Il prete con l’idea era Ernesto Sassida: aveva un pacco di fotografie di bambini e bambine, chiedeva aiuto per propagandare l’adozione a distanza. Questi ragazzini avevano un’aria malandata. «Vengono dalle favelas», spiegò. Non da quella notissima di Rio o altre metropoli, ma da quella che allora era un piccolo centro di nome Corumbà, che non si vedeva neanche sulle cartine geografiche. Un puntolino ai confini del Brasile con la Bolivia e il Paraguay. E, mi diceva, i confini sono così incerti che non sai mai bene in quale paese di trovi. Molti andavano e venivano. Con la legge e fuori. Vite incerte, miseria sicura. Diffidenza, ostilità, paura. Avevano bisogno di pane e istruzione. Quel tipo di adozione risultava nuova e affascinante.

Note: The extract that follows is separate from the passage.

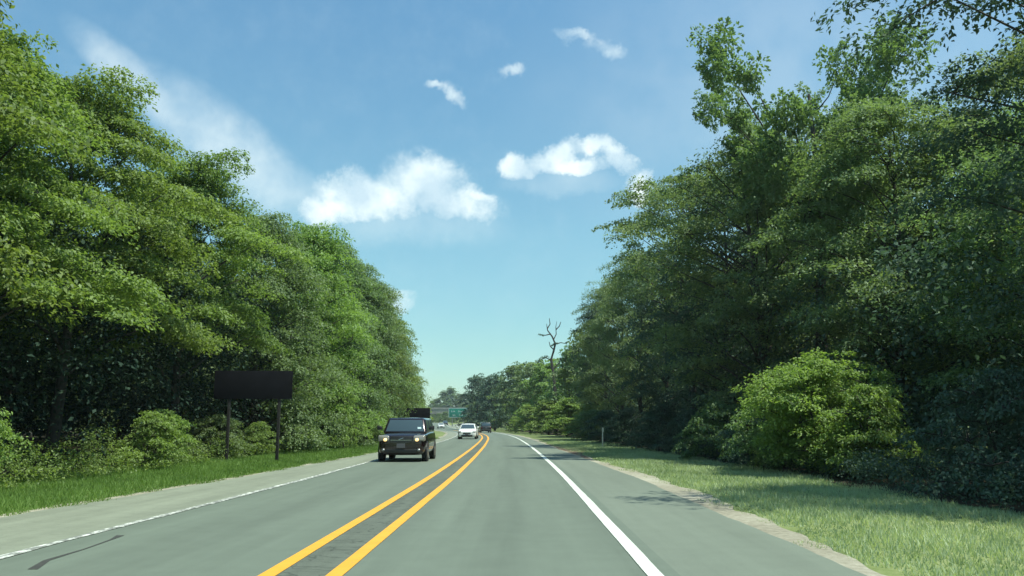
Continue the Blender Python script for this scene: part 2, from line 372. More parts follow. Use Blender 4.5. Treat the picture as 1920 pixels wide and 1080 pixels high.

Padre Ernesto era di origine slovena. Infaticabile, una formichina. Mi raccontò che la famiglia di nome Saksida, si era trovata italiana alla fine della prima guerra mondiale. Il ragazzo era entrato nei salesiani e un giorno era stato spedito a Corumbà, dove aveva «ereditato» una baracca da due pastori protestanti. Partiti dopo avere tentato inutilmente di costruire un centro per aiutare i poveri. Lui cercò di portare avanti il discorso. Così era tornato in Italia per tentar di affidare i suoi ragazzi a qualcuno che desse loro il nome o, almeno, il denaro per diventare uomini e donne. L’articolo sul settimanale ebbe un certo successo, padre Ernesto tornò più volte in Italia. Sempre più famiglie (con o senza altri figli) ebbero in casa la foto del loro «figlioccio» e questi ebbero l’aiuto per vivere, lavorare o studiare.
Corumbà è diventata grande, l’ideale «città dei ragazzi» è diventata una concreta Cidade dom Bosco: una scuola dalla materna al liceo per duemila bambini e ragazzi, un teatro, un palazzetto dello sport, un centro per raccogliere ogni giorno i bambini di strada e così via. La creatura di padre Ernesto è, direi, un’esplosione di gioia. Non c’era, c’è. Conosco coniugi che hanno adottato bambini fin da allora e li hanno visti crescere, attraverso le foto spedite loro dal missionario. Questi bambini ora hanno un lavoro, molti hanno studiato e tanti si sono anche laureati e naturalmente hanno messo su famiglia. Pareva letame, è diventato un campo di grano.
Ernesto Saksida (è il suo cognome definitivo) è morto a 94 anni nel marzo dell’anno scorso. Il sindaco ha decretato tre giorni di lutto, un senatore del Mato Grosso do Sul ha chiesto un minuto di silenzio durante una riunione del governo a Brasilia. Ho fatto fatica a scrivere queste righe, mi pareva di accodarmi alle celebrazioni. Logiche, ma lontane dal senso di amicizia che ci legava, pur vivendo così lontani e affidando tutto soltanto alle lettere. Negli ultimi tempi, poi, soltanto un paio di telefonate quando era già malato. L’amicizia. Cerco la parola «amicizia» nel Vangelo e trovo che Matteo scrive d’aver sentito queste parole: «Perché dovunque due o tre persone sono riunite nel mio nome, io sono in mezzo a loro».